Short problem >>
Tell how many lines include the string "Blender". Answer with a single number.

+++ Material for this task +++

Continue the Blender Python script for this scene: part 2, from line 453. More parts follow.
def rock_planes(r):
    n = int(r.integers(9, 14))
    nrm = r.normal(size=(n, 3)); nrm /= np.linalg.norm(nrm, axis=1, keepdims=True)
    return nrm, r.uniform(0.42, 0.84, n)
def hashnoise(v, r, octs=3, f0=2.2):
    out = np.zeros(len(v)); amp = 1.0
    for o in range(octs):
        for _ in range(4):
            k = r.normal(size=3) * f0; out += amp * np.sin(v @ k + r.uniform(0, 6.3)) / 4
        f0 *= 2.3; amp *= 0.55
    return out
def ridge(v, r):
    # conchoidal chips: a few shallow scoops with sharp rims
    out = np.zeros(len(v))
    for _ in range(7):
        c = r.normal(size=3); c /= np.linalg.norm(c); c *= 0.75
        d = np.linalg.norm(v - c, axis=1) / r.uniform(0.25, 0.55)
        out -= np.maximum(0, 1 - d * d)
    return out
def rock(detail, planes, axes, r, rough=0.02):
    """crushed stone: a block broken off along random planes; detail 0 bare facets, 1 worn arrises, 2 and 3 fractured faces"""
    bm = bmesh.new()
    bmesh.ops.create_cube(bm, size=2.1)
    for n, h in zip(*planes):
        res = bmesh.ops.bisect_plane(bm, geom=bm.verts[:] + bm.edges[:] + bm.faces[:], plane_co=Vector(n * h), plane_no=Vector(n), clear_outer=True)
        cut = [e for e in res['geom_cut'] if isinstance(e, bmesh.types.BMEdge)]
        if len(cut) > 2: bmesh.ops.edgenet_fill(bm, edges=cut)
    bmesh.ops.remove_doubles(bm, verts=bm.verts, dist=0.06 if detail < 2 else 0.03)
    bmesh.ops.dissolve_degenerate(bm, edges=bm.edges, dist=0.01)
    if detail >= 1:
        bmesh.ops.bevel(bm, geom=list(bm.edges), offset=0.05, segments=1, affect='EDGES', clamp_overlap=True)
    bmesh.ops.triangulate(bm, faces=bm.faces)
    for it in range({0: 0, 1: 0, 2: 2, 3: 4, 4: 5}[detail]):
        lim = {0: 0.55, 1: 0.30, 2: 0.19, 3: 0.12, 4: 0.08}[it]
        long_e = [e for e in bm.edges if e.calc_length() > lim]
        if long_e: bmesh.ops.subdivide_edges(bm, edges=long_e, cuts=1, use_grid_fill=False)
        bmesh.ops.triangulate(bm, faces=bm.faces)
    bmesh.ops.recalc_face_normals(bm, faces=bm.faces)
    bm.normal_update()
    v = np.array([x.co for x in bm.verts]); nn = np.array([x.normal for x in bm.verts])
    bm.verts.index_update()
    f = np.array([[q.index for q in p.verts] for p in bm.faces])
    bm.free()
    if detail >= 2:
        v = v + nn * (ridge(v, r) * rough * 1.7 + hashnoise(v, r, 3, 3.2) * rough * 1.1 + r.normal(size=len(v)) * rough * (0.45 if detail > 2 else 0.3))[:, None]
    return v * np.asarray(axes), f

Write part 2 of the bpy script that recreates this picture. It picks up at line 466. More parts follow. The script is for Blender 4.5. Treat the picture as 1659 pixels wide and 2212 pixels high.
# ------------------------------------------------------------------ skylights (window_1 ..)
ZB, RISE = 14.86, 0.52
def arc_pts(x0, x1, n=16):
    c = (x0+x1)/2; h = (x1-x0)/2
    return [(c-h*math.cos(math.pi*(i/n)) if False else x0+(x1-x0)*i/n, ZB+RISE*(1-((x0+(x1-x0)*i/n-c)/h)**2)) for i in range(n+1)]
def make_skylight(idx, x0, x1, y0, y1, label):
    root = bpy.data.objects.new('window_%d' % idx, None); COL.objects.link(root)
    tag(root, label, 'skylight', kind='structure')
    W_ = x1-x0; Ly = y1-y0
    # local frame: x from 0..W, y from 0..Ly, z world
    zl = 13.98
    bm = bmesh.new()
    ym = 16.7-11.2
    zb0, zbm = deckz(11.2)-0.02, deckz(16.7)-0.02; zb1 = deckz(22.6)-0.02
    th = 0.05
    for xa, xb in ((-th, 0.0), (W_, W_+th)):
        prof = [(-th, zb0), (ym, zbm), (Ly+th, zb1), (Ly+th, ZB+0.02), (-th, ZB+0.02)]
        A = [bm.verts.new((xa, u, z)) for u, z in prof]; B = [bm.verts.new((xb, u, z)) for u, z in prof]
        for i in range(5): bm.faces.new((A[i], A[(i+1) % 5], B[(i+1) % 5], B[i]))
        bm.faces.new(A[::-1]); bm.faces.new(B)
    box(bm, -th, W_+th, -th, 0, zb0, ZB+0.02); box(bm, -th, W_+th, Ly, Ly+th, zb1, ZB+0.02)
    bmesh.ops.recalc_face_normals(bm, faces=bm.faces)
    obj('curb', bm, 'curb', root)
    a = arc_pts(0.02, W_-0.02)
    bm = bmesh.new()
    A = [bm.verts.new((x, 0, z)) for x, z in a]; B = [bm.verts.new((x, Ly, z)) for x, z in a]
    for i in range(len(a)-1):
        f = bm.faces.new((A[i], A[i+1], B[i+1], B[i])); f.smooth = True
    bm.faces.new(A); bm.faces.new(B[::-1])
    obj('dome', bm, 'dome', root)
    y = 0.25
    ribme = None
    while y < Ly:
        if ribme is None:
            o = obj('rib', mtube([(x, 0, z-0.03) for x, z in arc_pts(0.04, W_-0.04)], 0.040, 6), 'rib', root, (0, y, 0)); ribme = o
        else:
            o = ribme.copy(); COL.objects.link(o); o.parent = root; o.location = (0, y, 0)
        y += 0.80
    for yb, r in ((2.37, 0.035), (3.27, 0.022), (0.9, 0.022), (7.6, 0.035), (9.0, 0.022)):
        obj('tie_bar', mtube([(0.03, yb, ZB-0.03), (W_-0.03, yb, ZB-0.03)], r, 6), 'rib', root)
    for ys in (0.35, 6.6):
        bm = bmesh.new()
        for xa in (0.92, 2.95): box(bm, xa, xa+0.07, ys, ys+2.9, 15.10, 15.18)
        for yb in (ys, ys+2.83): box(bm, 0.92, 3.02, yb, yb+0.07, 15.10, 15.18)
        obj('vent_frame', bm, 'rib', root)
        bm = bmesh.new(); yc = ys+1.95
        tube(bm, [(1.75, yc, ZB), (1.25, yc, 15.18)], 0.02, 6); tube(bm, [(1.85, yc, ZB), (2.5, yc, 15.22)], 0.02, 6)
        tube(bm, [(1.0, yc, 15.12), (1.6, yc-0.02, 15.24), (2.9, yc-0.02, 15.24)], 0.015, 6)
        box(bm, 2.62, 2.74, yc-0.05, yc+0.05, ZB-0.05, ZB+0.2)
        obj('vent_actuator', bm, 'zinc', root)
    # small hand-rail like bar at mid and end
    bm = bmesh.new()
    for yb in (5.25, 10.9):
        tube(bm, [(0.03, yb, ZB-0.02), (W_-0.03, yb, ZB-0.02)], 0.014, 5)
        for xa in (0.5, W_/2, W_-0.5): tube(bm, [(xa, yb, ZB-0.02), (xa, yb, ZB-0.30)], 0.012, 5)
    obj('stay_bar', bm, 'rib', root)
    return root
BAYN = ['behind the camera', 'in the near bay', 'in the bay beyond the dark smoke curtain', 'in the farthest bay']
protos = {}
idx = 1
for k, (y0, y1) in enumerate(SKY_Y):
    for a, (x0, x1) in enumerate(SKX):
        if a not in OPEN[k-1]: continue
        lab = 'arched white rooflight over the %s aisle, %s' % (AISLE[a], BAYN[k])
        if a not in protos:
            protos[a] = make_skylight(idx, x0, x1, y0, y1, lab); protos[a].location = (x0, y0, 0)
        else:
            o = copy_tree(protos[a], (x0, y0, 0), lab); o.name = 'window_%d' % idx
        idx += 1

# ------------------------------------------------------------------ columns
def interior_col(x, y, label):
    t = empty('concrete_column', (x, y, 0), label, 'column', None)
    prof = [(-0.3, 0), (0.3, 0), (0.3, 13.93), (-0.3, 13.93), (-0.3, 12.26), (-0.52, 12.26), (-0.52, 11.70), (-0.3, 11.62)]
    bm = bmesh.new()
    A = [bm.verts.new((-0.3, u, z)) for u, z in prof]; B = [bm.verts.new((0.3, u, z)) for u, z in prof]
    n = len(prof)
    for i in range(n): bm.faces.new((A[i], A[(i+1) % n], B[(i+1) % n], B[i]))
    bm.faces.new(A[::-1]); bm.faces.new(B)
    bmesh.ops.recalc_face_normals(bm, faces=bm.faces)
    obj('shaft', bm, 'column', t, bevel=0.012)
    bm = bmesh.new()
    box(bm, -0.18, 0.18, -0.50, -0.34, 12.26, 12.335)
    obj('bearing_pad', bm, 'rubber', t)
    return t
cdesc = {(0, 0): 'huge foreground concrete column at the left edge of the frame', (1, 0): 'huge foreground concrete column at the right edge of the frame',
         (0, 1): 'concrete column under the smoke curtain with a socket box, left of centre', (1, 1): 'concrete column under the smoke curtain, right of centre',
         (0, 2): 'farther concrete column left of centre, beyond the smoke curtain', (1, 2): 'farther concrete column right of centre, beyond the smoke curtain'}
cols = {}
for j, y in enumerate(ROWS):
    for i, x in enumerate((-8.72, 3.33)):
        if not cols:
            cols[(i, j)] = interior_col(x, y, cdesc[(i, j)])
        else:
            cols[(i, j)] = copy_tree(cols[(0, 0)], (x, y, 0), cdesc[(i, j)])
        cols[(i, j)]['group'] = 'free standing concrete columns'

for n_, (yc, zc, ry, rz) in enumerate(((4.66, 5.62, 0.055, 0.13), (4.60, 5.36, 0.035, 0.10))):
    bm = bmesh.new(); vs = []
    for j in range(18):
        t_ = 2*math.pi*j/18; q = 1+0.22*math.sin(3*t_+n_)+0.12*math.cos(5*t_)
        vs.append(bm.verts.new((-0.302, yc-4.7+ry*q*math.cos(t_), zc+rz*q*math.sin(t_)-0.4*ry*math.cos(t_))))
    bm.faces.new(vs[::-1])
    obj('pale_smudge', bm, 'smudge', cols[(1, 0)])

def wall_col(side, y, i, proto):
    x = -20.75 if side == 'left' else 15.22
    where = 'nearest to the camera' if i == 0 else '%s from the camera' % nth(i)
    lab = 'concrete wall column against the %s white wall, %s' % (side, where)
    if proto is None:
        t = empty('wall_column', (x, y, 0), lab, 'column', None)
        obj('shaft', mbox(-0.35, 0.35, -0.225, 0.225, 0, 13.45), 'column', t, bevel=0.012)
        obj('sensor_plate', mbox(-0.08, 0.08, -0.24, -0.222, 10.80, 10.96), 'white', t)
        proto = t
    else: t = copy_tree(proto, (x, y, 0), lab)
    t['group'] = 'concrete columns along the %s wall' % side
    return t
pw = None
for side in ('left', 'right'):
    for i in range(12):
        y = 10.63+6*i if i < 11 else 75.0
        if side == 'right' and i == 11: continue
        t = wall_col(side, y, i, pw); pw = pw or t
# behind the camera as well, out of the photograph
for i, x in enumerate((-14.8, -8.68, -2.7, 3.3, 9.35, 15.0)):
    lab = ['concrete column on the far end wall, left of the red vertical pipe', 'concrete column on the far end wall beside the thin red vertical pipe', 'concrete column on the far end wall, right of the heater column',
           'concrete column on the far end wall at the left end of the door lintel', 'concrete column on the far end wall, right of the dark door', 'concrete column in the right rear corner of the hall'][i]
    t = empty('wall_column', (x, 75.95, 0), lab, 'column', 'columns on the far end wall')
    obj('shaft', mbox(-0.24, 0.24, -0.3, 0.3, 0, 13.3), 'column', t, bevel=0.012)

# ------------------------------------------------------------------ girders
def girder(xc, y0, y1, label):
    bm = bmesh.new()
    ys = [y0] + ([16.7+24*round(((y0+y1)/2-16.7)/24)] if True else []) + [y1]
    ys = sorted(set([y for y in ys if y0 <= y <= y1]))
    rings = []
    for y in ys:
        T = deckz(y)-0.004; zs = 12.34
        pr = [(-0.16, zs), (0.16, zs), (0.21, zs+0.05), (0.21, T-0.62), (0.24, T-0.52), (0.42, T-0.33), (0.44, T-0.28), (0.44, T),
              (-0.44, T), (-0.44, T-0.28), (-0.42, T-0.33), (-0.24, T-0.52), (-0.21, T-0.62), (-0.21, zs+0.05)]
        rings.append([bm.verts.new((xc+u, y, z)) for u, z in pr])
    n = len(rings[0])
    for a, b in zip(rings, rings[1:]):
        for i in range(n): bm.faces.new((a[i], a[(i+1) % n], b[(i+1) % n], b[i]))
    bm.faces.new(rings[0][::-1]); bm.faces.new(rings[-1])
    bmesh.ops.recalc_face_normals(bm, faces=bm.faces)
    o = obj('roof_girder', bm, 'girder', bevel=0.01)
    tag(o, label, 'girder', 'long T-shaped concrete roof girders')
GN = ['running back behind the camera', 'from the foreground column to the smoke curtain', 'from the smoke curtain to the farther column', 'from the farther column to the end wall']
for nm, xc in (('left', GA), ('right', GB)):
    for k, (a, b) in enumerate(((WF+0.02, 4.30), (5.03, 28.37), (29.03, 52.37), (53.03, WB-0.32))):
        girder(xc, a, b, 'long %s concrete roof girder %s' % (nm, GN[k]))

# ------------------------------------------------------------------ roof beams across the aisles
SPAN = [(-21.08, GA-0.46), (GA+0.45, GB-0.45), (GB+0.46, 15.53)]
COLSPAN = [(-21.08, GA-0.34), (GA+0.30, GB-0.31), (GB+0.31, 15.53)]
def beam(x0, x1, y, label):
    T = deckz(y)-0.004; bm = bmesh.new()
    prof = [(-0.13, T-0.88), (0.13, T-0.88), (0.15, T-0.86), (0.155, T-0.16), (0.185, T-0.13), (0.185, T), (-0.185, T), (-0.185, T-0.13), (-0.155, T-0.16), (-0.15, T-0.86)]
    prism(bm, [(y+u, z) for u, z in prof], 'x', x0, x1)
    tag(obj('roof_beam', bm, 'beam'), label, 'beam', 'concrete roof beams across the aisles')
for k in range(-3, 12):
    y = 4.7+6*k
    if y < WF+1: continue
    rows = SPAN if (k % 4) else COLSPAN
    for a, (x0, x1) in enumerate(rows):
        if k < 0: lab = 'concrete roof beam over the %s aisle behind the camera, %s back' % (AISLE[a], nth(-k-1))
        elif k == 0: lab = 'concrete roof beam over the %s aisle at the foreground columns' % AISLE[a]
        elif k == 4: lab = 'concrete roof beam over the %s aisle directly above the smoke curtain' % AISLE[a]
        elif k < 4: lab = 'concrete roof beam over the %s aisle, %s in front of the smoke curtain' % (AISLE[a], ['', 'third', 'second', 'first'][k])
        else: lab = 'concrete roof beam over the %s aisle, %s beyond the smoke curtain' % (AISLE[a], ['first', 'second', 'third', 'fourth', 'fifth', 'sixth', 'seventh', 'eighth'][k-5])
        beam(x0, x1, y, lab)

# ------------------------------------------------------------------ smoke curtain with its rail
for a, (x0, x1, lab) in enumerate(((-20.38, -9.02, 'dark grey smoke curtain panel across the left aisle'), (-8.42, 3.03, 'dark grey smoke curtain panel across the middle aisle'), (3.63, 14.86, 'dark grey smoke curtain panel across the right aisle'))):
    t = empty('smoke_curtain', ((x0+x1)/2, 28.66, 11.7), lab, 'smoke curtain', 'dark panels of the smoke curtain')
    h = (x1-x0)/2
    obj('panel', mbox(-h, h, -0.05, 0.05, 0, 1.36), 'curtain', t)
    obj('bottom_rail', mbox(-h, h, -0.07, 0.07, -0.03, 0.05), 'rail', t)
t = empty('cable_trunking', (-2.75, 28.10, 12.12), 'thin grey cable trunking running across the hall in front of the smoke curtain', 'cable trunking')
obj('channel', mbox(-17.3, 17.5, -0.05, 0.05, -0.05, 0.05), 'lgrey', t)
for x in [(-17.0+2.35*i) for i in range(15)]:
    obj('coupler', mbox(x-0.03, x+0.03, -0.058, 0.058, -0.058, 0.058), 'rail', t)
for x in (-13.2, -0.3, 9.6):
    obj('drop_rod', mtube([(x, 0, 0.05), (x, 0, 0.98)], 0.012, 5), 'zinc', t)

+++

Result >>
2